Nowo ordynowany ksiądz mówił w kazaniu o tym, co to znaczy, że Bóg wybrał nas do służby, i o tym, że musimy zrozumieć drogę, którą On nas prowadzi. Momentem, który decyduje o całym naszym życiu, jest chwila, kiedy odpowiadamy Bogu na powołanie, jakie do nas kieruje. Dotyczy to zresztą każdego wierzącego, nie tylko pastora. Warto jest bez wahania, bez zwłoki odpowiedzieć na Boże wezwanie. Taką właśnie odpowiedzią są słowa Psalmu 71:

...Usta moje opowiadać będą sprawiedliwość Twoją, Po wszystkie dni zbawienie Twoje, Nie znam bowiem jego miary. [...] Boże, uczyłeś mnie od młodości mojej, A ja aż dotąd oznajmiam cudowne sprawy Twoje. Toteż i do starości, gdy już siwy będę, Nie opuszczaj mnie. Boże. Aż opowiem o ramieniu Twoim temu pokoleniu, A wszystkim następnym o potędze Twojej!

Po kazaniu ks. Semko Koroza, wraz z ks. Bogdanem Trandą, po raz pierwszy sprawował liturgię Wieczerzy Pańskiej. Po nabożeństwie zaś, zakończonym błogosławieństwem, długo jeszcze trwało składanie życzeń od władz Kościoła, przedstawicieli parafii, krewnych i bardzo, bardzo licznych przyjaciół. A i tak nie wszyscy z nich mogli być obecni. Ci zaś, którzy byli, zostali następnie bardzo serdecznie ugoszczeni przez zborowników poczęstunkiem w domu parafialnym, którego adaptacja niedawno się zakończyła.

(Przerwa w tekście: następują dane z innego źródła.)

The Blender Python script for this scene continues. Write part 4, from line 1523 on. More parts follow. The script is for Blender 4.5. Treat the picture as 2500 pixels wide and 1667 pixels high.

Na koniec nie mogę się oprzeć przytoczeniu jeszcze jednego fragmentu pięknego, staroświeckiego w brzmieniu, ale wciąż świeżego tekstu Agendy Gdańskiej (1637). Ta modlitwa jest z pewnością także w sercu wielu przyjaciół, którzy z rozmaitych powodów nie mogli być świadkami wielkiego dnia w życiu ks. Semka Korozy (i jego żony):

Panie Jezu Chryste, najwyższy Kapłanie i Biskupie ludu swego, [...] racz wejrzeć nań okiem miłosiernym i potwierdź w godności tego Urzędu. Obdarz go darami Twego Ducha Świętego a obietnice swoje łaskawe nad nim racz wypełnić. Prosimy Cię, Panie, uczyń zeń pożytecznego sługę Kościoła Twego. Daj mu mądrość zbawienną, aby mógł napominać zdrową nauką, a tych, którzy się sprzeciwiają, przekonywać. Chroń go od prześladowań a przy prawdzie Twojej świętej w życiu pobożnym zachowaj aż do śmierci.